◆ **Given information**
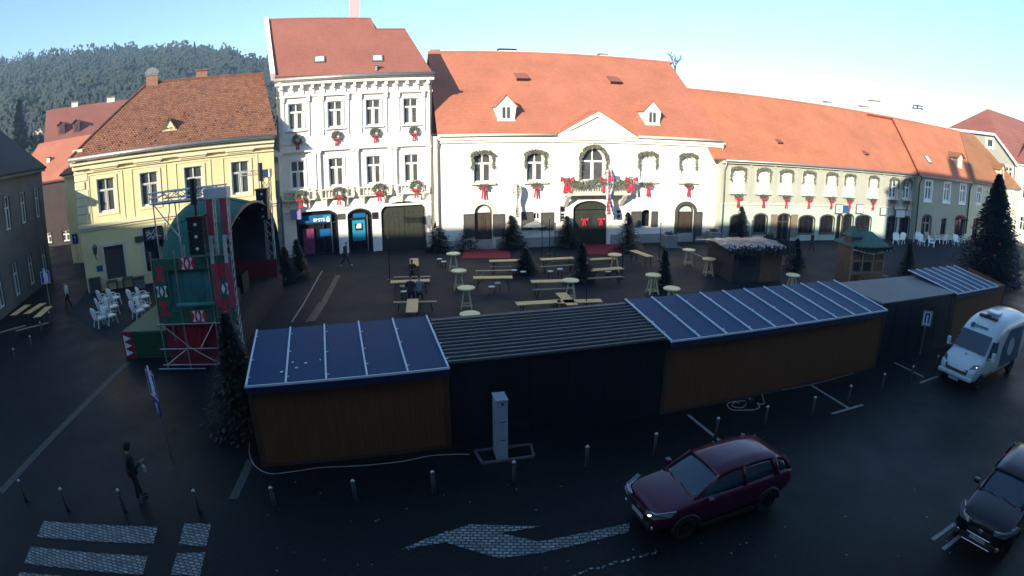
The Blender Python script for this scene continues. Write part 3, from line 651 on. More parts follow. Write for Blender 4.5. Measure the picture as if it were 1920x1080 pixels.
# ================================================================== last house before the corner, in sun
r3 = FR2.root('corner_house', 'sunlit cream two-storey house with a brown tiled roof behind the large Christmas tree', 'house'); r3.location = FR2.w(0,-.12,0)
ul3, ur3 = ur+.02, FR2.uv(1905,400)[0]; holes = []; w3 = []
for a,b in ((1828,1840),(1851,1862),(1889,1899)):
    c = FR2.uv((a+b)/2,368)[0]; P = arch(c-.55,c+.55,w2[0][0][1],w2[0][2][1],w2[0][2][1]); holes.append(P); w3.append(P)
L3 = [ground_opening(FR2,a,408,412,b,450,holes,6) for a,b in ((1822,1832),(1846,1858),(1884,1896))]
wall(r3, ul3, ur3, Z2-.05, holes, 'cream_render', depth=13, rev=.25)
for P in w3: window(r3, P, y=.08, cols=2, transom=.66, fw=.1, pane='glass', trim='white_paint', tw=.16); 
for P in L3: window(r3, P, y=.18, cols=2, transom=.7, frame='dark_metal', pane='glass_dark', name='shop_window')
tr_ = FR2.sl(1822,251,Z2,tanR); er = FR2.sl(1912,352,Z2,tanR)
zrd = tr_.z; yrd = tr_.y
pts = [Vector((ul3,-.4,Z2)),Vector((er.x,-.4,Z2)),Vector((tr_.x,yrd,zrd)),Vector((rm.x+.05,yrd,zrd))]
m = MB().slab(pts,.14); m.slab([Vector((er.x,-.4,Z2)),Vector((er.x,13,Z2)),Vector((tr_.x,yrd+.02,zrd))],.14); m.slab([Vector((rm.x+.05,yrd,zrd)),Vector((tr_.x,yrd,zrd)),Vector((er.x,13,Z2)),Vector((ul3,13,Z2))],.14)
m.tube([pts[1],pts[2]],.1,8); rf3 = m.build('roof','tile_rust',r3)
p = FR2.sl(1877,333,Z2,tanR); dormer(rf3, p.x, p.z, 1.1, 1.3, .5, Z2, tanR, -.4, 'cream_render', 'tile_rust', over=.3)
MB().box(ul3,-.25,Z2-.3,ur3,.02,Z2-.1).build('cornice','cream_render',r3); gutter(r3, ul3, er.x, -.5, Z2-.08, 'pipe', .1); pipe(r3, ur3-.2, 0, Z2-.2, -.14, 'dull_white', kink=(0,-.45))

# ================================================================== big half-hipped house at the far right
FF = Fac(1869, 442, -75)
rf = FF.root('gabled_house', 'large pale green house with a half-hipped red roof at the far right end', 'house')
rf.location = FF.w(0,0,0)
def ext(F,px,py): return F.uv(px,py)
aL, aR = FF.uv(1783,240), FF.uv(1869,249); bR = FF.uv(1913,307); pk = FF.uv(1852,204)
ww = aR[0]-aL[0]; half = abs(bR[0]-aR[0]); cx = (aL[0]+aR[0])/2; ztop = (aL[1]+aR[1])/2; zlow = bR[1]
bl = cx-ww/2-half; br = cx+ww/2+half
hw_ = FF.rect(1852,261,1859,276); P = arch((hw_[0]+hw_[1])/2-.55,(hw_[0]+hw_[1])/2+.55,hw_[2],hw_[3],hw_[3])
h2 = FF.rect(1912,340,1922,370); hs = [P]+[arch(x-.6,x+.6,zz_,zz_+1.9,zz_+1.9) for x in (br-2.0,br-5.2) for zz_ in (zlow-2.6,zlow-6.6)]
m = MB().holed([(bl+.5,-.3),(br-.5,-.3),(br-.5,zlow-.3),(cx+ww/2,ztop-.1),(cx-ww/2,ztop-.1),(bl+.5,zlow-.3)],hs,0,.3)
D = 30; m.add([(br-.5,0,-.3),(br-.5,D,-.3),(br-.5,D,zlow-.3),(br-.5,0,zlow-.3)],[(0,1,2,3)]); m.add([(bl+.5,0,-.3),(bl+.5,D,-.3),(bl+.5,D,zlow-.3),(bl+.5,0,zlow-.3)],[(0,3,2,1)])
m.add([(bl+.5,.8,-.3),(br-.5,.8,-.3),(br-.5,.8,zlow-.6),(cx+ww/2,.8,ztop-.6),(cx-ww/2,.8,ztop-.6),(bl+.5,.8,zlow-.6)],[(0,1,2,3,4,5)],1)
m.build('wall',['green_render','black_lining'],rf)
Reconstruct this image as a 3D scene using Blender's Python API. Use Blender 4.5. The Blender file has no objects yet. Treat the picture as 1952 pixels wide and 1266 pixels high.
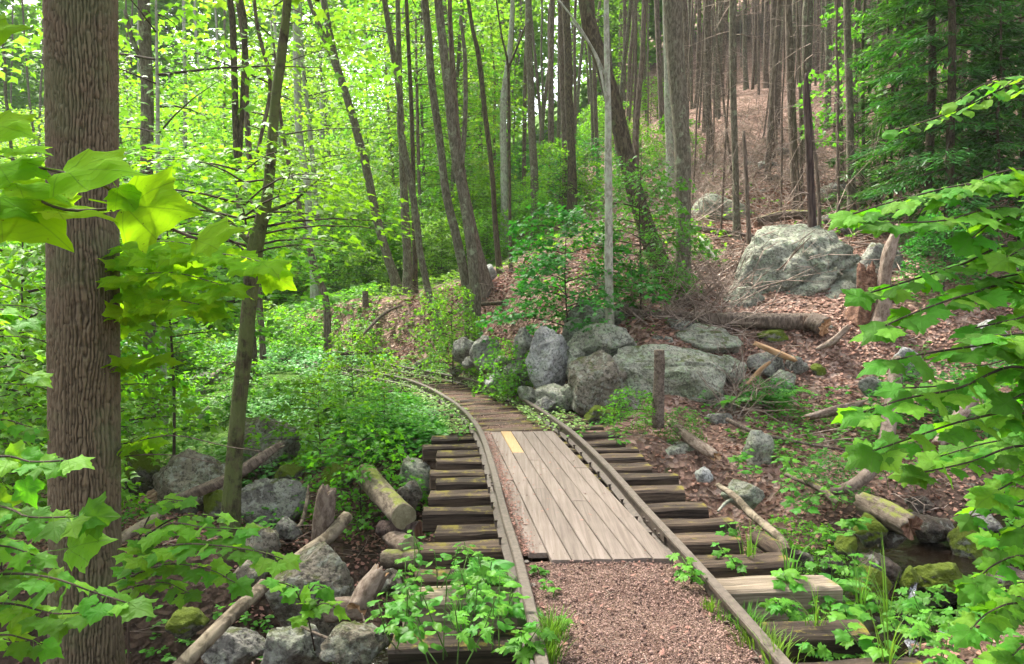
import bpy, bmesh, math, random
import numpy as np
from mathutils import Vector, Matrix
R = math.radians
random.seed(7); rng = np.random.default_rng(7)
scn = bpy.context.scene
COL = scn.collection
# ------------------------------------------------------------------ camera
FPX, CX, CY, CAMZ = 1410.0, 976.0, 633.0, 1.7
PITCH = math.atan(73.0 / FPX)
cam_d = bpy.data.cameras.new('camera'); cam = bpy.data.objects.new('camera', cam_d); COL.objects.link(cam)
cam.location = (0, 0, CAMZ); cam.rotation_euler = (math.pi / 2 - PITCH, 0, 0)
cam_d.sensor_width = 36.0; cam_d.lens = FPX / 1952 * 36; cam_d.clip_start = 0.05; cam_d.clip_end = 600
scn.camera = cam
# ------------------------------------------------------------------ world, sun, exposure
SUN_EL, SUN_AZ = R(56), R(-38)          # azimuth from +Y towards -X: ahead and to the left
w = bpy.data.worlds.new('World'); scn.world = w; w.use_nodes = True
nt = w.node_tree; nt.nodes.clear()
sky = nt.nodes.new('ShaderNodeTexSky'); sky.sky_type = 'NISHITA'; sky.sun_disc = False
sky.sun_elevation = SUN_EL; sky.sun_rotation = SUN_AZ; sky.air_density = 1.0; sky.dust_density = 4.0; sky.ozone_density = 1.0
hs = nt.nodes.new('ShaderNodeHueSaturation'); hs.inputs['Saturation'].default_value = 0.35
bg = nt.nodes.new('ShaderNodeBackground'); bg.inputs['Strength'].default_value = 0.15
ow = nt.nodes.new('ShaderNodeOutputWorld')
nt.links.new(sky.outputs[0], hs.inputs['Color']); nt.links.new(hs.outputs[0], bg.inputs[0]); nt.links.new(bg.outputs[0], ow.inputs[0])
sd = bpy.data.lights.new('sun', 'SUN'); sd.energy = 3.9; sd.angle = R(12); sd.color = (1.0, 0.95, 0.86)
so = bpy.data.objects.new('sun', sd); COL.objects.link(so)
sv = Vector((math.sin(SUN_AZ) * math.cos(SUN_EL), math.cos(SUN_AZ) * math.cos(SUN_EL), math.sin(SUN_EL)))
so.rotation_euler = sv.to_track_quat('Z', 'Y').to_euler(); so.location = (0, 0, 30)
vs = scn.view_settings; scn.display_settings.display_device = 'sRGB'
vs.view_transform = 'Standard'; vs.look = 'None'; vs.gamma = 1; vs.use_curve_mapping = False; vs.exposure = 2.22
cy = scn.cycles
cy.max_bounces = 6; cy.diffuse_bounces = 4; cy.glossy_bounces = 2; cy.transmission_bounces = 4; cy.transparent_max_bounces = 4
cy.use_denoising = True; cy.caustics_reflective = False; cy.caustics_refractive = False; cy.sample_clamp_indirect = 6
cy.use_adaptive_sampling = True; cy.adaptive_threshold = 0.02
# ------------------------------------------------------------------ pixel <-> world
cp, sp = math.cos(PITCH), math.sin(PITCH)
def P(x, y, Y):
    a = (x - CX) / FPX; b = -(y - CY) / FPX
    d = np.array([a, cp + b * sp, -sp + b * cp]); t = Y / d[1]
    return np.array([0, 0, CAMZ]) + d * t
def PX(px, Y): return (px - CX) / FPX * Y * 1.0     # world x at a depth
# ------------------------------------------------------------------ noise
def _h(ix, iy, iz, s):
    h = (ix.astype(np.int64) * 374761393 + iy.astype(np.int64) * 668265263 + iz.astype(np.int64) * 2147483647 + s * 974711) & 0xffffffff
    h = ((h ^ (h >> 13)) * 1274126177) & 0xffffffff
    h = ((h ^ (h >> 16)) * 2246822519) & 0xffffffff
    return ((h ^ (h >> 15)) & 0xffffff) / float(0xffffff)
def vn(p, s=0):
    p = np.asarray(p, float); i = np.floor(p); f = p - i; f = f * f * (3 - 2 * f); i = i.astype(np.int64)
    r = 0
    for a in (0, 1):
        for b in (0, 1):
            for c in (0, 1):
                wgt = (f[:, 0] if a else 1 - f[:, 0]) * (f[:, 1] if b else 1 - f[:, 1]) * (f[:, 2] if c else 1 - f[:, 2])
                r = r + wgt * _h(i[:, 0] + a, i[:, 1] + b, i[:, 2] + c, s)
    return r * 2 - 1
def fbm(p, o=4, s=0, g=0.5):
    r = 0; a = 1; t = 0
    for k in range(o):
        r = r + a * vn(np.asarray(p) * 2 ** k + k * 17.3, s + k); t += a; a *= g
    return r / t
# ------------------------------------------------------------------ object helpers
def mesh_np(name, V, F, mats, smooth=True, midx=None):
    V = np.ascontiguousarray(V, np.float32); F = np.ascontiguousarray(F, np.int32)
    me = bpy.data.meshes.new(name); n, k = F.shape
    me.vertices.add(len(V)); me.vertices.foreach_set('co', V.ravel())
    me.loops.add(n * k); me.loops.foreach_set('vertex_index', F.ravel())
    me.polygons.add(n); me.polygons.foreach_set('loop_start', np.arange(n, dtype=np.int32) * k)
    me.polygons.foreach_set('loop_total', np.full(n, k, np.int32))
    me.polygons.foreach_set('use_smooth', np.full(n, bool(smooth)))
    for m in (mats if isinstance(mats, (list, tuple)) else [mats]): me.materials.append(m)
    if midx is not None: me.polygons.foreach_set('material_index', np.ascontiguousarray(midx, np.int32))
    me.update(calc_edges=True); return me
def join(parts):
    Vs, Fs, o = [], [], 0
    for V, F in parts:
        Vs.append(V); Fs.append(F + o); o += len(V)
    return np.concatenate(Vs), np.concatenate(Fs)
def link(name, me, parent=None, loc=None, rot=None, scale=None):
    o = bpy.data.objects.new(name, me); COL.objects.link(o)
    if parent is not None: o.parent = parent
    if loc is not None: o.location = loc
    if rot is not None: o.rotation_euler = rot
    if scale is not None: o.scale = (scale,) * 3 if isinstance(scale, (int, float)) else scale
    return o
def tag(o, label=None, cat=None, group=None, kind=None):
    if label: o['label'] = label
    if cat: o['category'] = cat
    if group: o['group'] = group
    if kind: o['kind'] = kind
    return o
def thing(name, label, cat, loc=(0, 0, 0), rz=0, group=None):
    return tag(link(name, None, None, tuple(float(v) for v in loc), (0, 0, rz)), label, cat, group)
# ------------------------------------------------------------------ materials
class NB:
    def __init__(s, name):
        s.m = bpy.data.materials.new(name); s.m.use_nodes = True; s.t = s.m.node_tree; s.t.nodes.clear()
        s.out = s.t.nodes.new('ShaderNodeOutputMaterial')
    def n(s, typ, **kw):
        nd = s.t.nodes.new('ShaderNode' + typ)
        for k, v in kw.items():
            if k.startswith('_'): setattr(nd, k[1:], v)
            else:
                key = int(k[1:]) if k[0] == 'i' and k[1:].isdigit() else k.replace('__', ' ')
                if hasattr(v, 'is_output') or isinstance(v, bpy.types.NodeSocket): s.t.links.new(v, nd.inputs[key])
                else: nd.inputs[key].default_value = v
        return nd
    def ramp(s, fac, stops, interp='LINEAR'):
        r = s.t.nodes.new('ShaderNodeValToRGB'); r.color_ramp.interpolation = interp; s.t.links.new(fac, r.inputs[0])
        e = r.color_ramp.elements
        while len(e) < len(stops): e.new(0.5)
        for el, (p, c) in zip(e, stops):
            el.position = p; el.color = (*c, 1) if isinstance(c, tuple) else (c, c, c, 1)
        return r.outputs[0]
    def coord(s, which='Object', scale=(1, 1, 1)):
        tc = s.n('TexCoord'); mp = s.n('Mapping'); s.t.links.new(tc.outputs[which], mp.inputs[0]); mp.inputs['Scale'].default_value = scale
        return mp.outputs[0]
    def noise(s, vec, scale, detail=4, rough=0.55, dist=0.0):
        return s.n('TexNoise', Vector=vec, Scale=scale, Detail=detail, Roughness=rough, Distortion=dist).outputs[0]
    def math(s, op, a, b=0.0, clamp=False):
        nd = s.n('Math', _operation=op, i0=a, i1=b); nd.use_clamp = clamp; return nd.outputs[0]
    def mix(s, f, a, b, mode='MIX'):
        nd = s.t.nodes.new('ShaderNodeMix'); nd.data_type = 'RGBA'; nd.blend_type = mode
        for k, v in ((0, f), (6, a), (7, b)):
            if isinstance(v, bpy.types.NodeSocket): s.t.links.new(v, nd.inputs[k])
            else: nd.inputs[k].default_value = (*v, 1) if isinstance(v, tuple) else v
        return nd.outputs[2]
    def bump(s, h, strength=0.5, dist=0.02, normal=None):
        nd = s.n('Bump', Height=h, Strength=strength, Distance=dist)
        if normal is not None: s.t.links.new(normal, nd.inputs['Normal'])
        return nd.outputs[0]
    def done(s, color, rough=0.85, normal=None, spec=0.3, **kw):
        b = s.n('BsdfPrincipled')
        for k, v in (('Base Color', color), ('Roughness', rough), ('Specular IOR Level', spec)):
            if isinstance(v, bpy.types.NodeSocket): s.t.links.new(v, b.inputs[k])
            else: b.inputs[k].default_value = (*v, 1) if isinstance(v, tuple) else v
        for k, v in kw.items(): b.inputs[k].default_value = v
        if normal is not None: s.t.links.new(normal, b.inputs['Normal'])
        s.t.links.new(b.outputs[0], s.out.inputs[0]); return s.m
def leaf_mat(name, refl, trans, tf=0.45, hue=0.02, val=0.5, veins=False, rough=0.45):
    b = NB(name); g = b.n('NewGeometry'); oi = b.n('ObjectInfo')
    rnd = b.math('ADD', g.outputs['Random Per Island'], oi.outputs['Random']); rnd = b.math('FRACT', rnd)
    mr = b.n('MapRange', Value=rnd); mr.inputs['To Min'].default_value = 1 - val * 0.55; mr.inputs['To Max'].default_value = 1 + val * 0.55
    h2 = b.n('MapRange', Value=oi.outputs['Random']); h2.inputs['To Min'].default_value = 0.5 - hue; h2.inputs['To Max'].default_value = 0.5 + hue
    def var(c):
        n = b.n('HueSaturation'); n.inputs['Color'].default_value = (*c, 1)
        b.t.links.new(h2.outputs[0], n.inputs['Hue']); b.t.links.new(mr.outputs[0], n.inputs['Value']); return n.outputs[0]
    c1, c2 = var(refl), var(trans)
    nrm = None
    if veins:
        tc = b.coord('Object'); sep = b.n('SeparateXYZ', Vector=tc)
        ax = b.math('ABSOLUTE', sep.outputs[0]); yy = sep.outputs[1]; tot = None
        for ang in (0, 38, 78):
            s_, c_ = math.sin(R(ang)), math.cos(R(ang))
            d = b.math('ABSOLUTE', b.math('SUBTRACT', b.math('MULTIPLY', ax, c_), b.math('MULTIPLY', yy, s_)))
            v = b.math('SUBTRACT', 1.0, b.math('DIVIDE', d, 0.013), True)
            tot = v if tot is None else b.math('MAXIMUM', tot, v)
        # finer side veins
        wv = b.n('TexWave', Vector=tc, Scale=5.0, Distortion=1.5, _bands_direction='DIAGONAL').outputs['Fac']
        sm = b.math('MULTIPLY', b.math('POWER', wv, 12.0), 0.25)
        tot = b.math('ADD', tot, sm, True)
        c1 = b.mix(b.math('MULTIPLY', tot, 0.35), c1, (0.14, 0.22, 0.05)); c2 = b.mix(b.math('MULTIPLY', tot, 0.45), c2, (0.07, 0.16, 0.01))
        blot = b.noise(tc, 9, 3); c1 = b.mix(b.math('MULTIPLY', blot, 0.25), c1, (0.03, 0.08, 0.012))
        spot = b.ramp(b.noise(tc, 14, 2), [(0.70, 0.0), (0.74, 1.0)]); c1 = b.mix(b.math('MULTIPLY', spot, 0.8), c1, (0.10, 0.07, 0.02)); c2 = b.mix(b.math('MULTIPLY', spot, 0.8), c2, (0.07, 0.04, 0.01))
        nrm = b.bump(tot, 0.5, 0.01)
    p = b.n('BsdfPrincipled', Roughness=rough); b.t.links.new(c1, p.inputs['Base Color']); p.inputs['Specular IOR Level'].default_value = 0.03 if rough > .8 else 0.16
    t = b.n('BsdfTranslucent'); b.t.links.new(c2, t.inputs[0])
    if nrm: b.t.links.new(nrm, p.inputs['Normal'])
    m = b.n('MixShader', i0=tf); b.t.links.new(p.outputs[0], m.inputs[1]); b.t.links.new(t.outputs[0], m.inputs[2])
    b.t.links.new(m.outputs[0], b.out.inputs[0]); return b.m
M = {}
M['leaf_near'] = leaf_mat('leaf_near', (0.10, 0.235, 0.010), (0.34, 0.62, 0.008), 0.66, 0.006, 0.3, True, 0.9)
M['leaf_right'] = leaf_mat('leaf_right', (0.085, 0.24, 0.016), (0.17, 0.46, 0.012), 0.45, 0.02, 0.75, True, 0.6)
M['leaf_left'] = leaf_mat('leaf_left', (0.085, 0.235, 0.014), (0.20, 0.48, 0.010), 0.5, 0.02, 0.7, True, 0.6)
M['leaf_plant'] = leaf_mat('leaf_plant', (0.075, 0.225, 0.022), (0.13, 0.38, 0.018), 0.4, 0.015, 0.6, False)
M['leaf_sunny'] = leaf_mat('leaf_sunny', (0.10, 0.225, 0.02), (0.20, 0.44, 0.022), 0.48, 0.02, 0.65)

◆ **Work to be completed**
Reproduce only the lines running from the beginning of the entries above to the line holding "-.14, 'dull_white', kink=(0,-.45))", inclusive. Pictures stay out of the copy.

◆ **Output**
The Blender Python script for this scene continues. Write part 3, from line 651 on. More parts follow. Write for Blender 4.5. Measure the picture as if it were 1920x1080 pixels.
# ================================================================== last house before the corner, in sun
r3 = FR2.root('corner_house', 'sunlit cream two-storey house with a brown tiled roof behind the large Christmas tree', 'house'); r3.location = FR2.w(0,-.12,0)
ul3, ur3 = ur+.02, FR2.uv(1905,400)[0]; holes = []; w3 = []
for a,b in ((1828,1840),(1851,1862),(1889,1899)):
    c = FR2.uv((a+b)/2,368)[0]; P = arch(c-.55,c+.55,w2[0][0][1],w2[0][2][1],w2[0][2][1]); holes.append(P); w3.append(P)
L3 = [ground_opening(FR2,a,408,412,b,450,holes,6) for a,b in ((1822,1832),(1846,1858),(1884,1896))]
wall(r3, ul3, ur3, Z2-.05, holes, 'cream_render', depth=13, rev=.25)
for P in w3: window(r3, P, y=.08, cols=2, transom=.66, fw=.1, pane='glass', trim='white_paint', tw=.16); 
for P in L3: window(r3, P, y=.18, cols=2, transom=.7, frame='dark_metal', pane='glass_dark', name='shop_window')
tr_ = FR2.sl(1822,251,Z2,tanR); er = FR2.sl(1912,352,Z2,tanR)
zrd = tr_.z; yrd = tr_.y
pts = [Vector((ul3,-.4,Z2)),Vector((er.x,-.4,Z2)),Vector((tr_.x,yrd,zrd)),Vector((rm.x+.05,yrd,zrd))]
m = MB().slab(pts,.14); m.slab([Vector((er.x,-.4,Z2)),Vector((er.x,13,Z2)),Vector((tr_.x,yrd+.02,zrd))],.14); m.slab([Vector((rm.x+.05,yrd,zrd)),Vector((tr_.x,yrd,zrd)),Vector((er.x,13,Z2)),Vector((ul3,13,Z2))],.14)
m.tube([pts[1],pts[2]],.1,8); rf3 = m.build('roof','tile_rust',r3)
p = FR2.sl(1877,333,Z2,tanR); dormer(rf3, p.x, p.z, 1.1, 1.3, .5, Z2, tanR, -.4, 'cream_render', 'tile_rust', over=.3)
MB().box(ul3,-.25,Z2-.3,ur3,.02,Z2-.1).build('cornice','cream_render',r3); gutter(r3, ul3, er.x, -.5, Z2-.08, 'pipe', .1); pipe(r3, ur3-.2, 0, Z2-.2, -.14, 'dull_white', kink=(0,-.45))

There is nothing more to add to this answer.